Trump’s policies actually increased migration by increasing the instability in Central America that forces families to flee, and ending a program that allowed children escaping violence to apply from their home countries. That’s why the current increase in border encounters started last April under Trump.
- In 2019, Trump slashed hundreds of millions of dollars in aid to El Salvador, Guatemala, and Honduras. Reuters reported that “Congressional aides said the administration told them it would reallocate $370 million in aid to Central America that lawmakers had approved for fiscal 2018, and suspend an additional $180 million Congress had approved for fiscal 2017.”
- In 2019, NPR reported that Trump’s freezing of aid to Guatemala ended a funding program whose youth reported a 30% drop in seriously considering migrating after participating.
- The Trump administration ended the Central American Minors program, which allowed children from three violence-ridden Central American countries to seek asylum without attempting to cross the border.

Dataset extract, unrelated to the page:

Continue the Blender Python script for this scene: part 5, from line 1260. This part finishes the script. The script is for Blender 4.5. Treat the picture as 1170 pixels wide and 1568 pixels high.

The Trump Administration left a backlog of 25,000 asylum seekers living in horrific conditions in tent cities—on top of the normal flow of asylum seekers.
- The Trump administration’s Remain In Mexico Program left 25,000 asylum seekers outside of the U.S. Reporting from the Los Angeles Times in February showed that 800 migrants at the Matamoros camp, many of whom arrived under Trump’s program, were left in limbo.
- More than 60,000 migrants were sent back to await asylum decisions and thousands of them were living in tent cities. Vox reported in 2020 that under Trump, “More than 60,000 migrants have been sent back to await decisions on their US asylum applications. Thousands of them have been living for months in makeshift encampments, where they rely on volunteers for basic necessities, are targeted by criminal gangs, and have little means to deal with the current public health crisis.”